> TO BE DONE
Return the first line, the line containing "R = math.radians", and every line between them, exactly as they stand.

Start GIVEN INFORMATION

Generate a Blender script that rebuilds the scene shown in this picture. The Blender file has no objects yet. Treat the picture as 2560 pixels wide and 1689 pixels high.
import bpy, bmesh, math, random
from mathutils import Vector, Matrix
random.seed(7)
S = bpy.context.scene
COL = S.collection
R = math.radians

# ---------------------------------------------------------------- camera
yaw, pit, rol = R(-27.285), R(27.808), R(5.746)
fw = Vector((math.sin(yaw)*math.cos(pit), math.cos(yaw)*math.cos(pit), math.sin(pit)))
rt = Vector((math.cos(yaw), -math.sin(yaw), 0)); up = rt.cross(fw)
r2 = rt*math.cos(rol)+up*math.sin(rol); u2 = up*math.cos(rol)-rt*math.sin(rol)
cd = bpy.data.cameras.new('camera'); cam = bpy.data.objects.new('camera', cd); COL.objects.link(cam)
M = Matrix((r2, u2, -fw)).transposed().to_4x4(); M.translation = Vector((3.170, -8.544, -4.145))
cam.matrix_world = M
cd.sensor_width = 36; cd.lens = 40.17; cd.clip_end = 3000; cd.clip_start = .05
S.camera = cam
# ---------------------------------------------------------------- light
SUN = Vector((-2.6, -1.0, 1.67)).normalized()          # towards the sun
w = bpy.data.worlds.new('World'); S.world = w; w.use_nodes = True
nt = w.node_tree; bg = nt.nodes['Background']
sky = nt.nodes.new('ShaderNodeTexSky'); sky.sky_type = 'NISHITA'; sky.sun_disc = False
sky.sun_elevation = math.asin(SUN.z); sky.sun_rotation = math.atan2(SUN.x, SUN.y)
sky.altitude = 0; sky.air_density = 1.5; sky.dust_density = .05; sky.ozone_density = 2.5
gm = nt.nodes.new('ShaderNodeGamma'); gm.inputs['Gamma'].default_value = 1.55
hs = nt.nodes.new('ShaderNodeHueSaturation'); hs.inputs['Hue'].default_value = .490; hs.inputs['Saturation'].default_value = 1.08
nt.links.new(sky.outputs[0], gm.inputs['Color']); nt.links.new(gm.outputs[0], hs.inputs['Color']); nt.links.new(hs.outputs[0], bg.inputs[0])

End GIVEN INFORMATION

> WORKED ANSWER
Generate a Blender script that rebuilds the scene shown in this picture. The Blender file has no objects yet. Treat the picture as 2560 pixels wide and 1689 pixels high.
import bpy, bmesh, math, random
from mathutils import Vector, Matrix
random.seed(7)
S = bpy.context.scene
COL = S.collection
R = math.radians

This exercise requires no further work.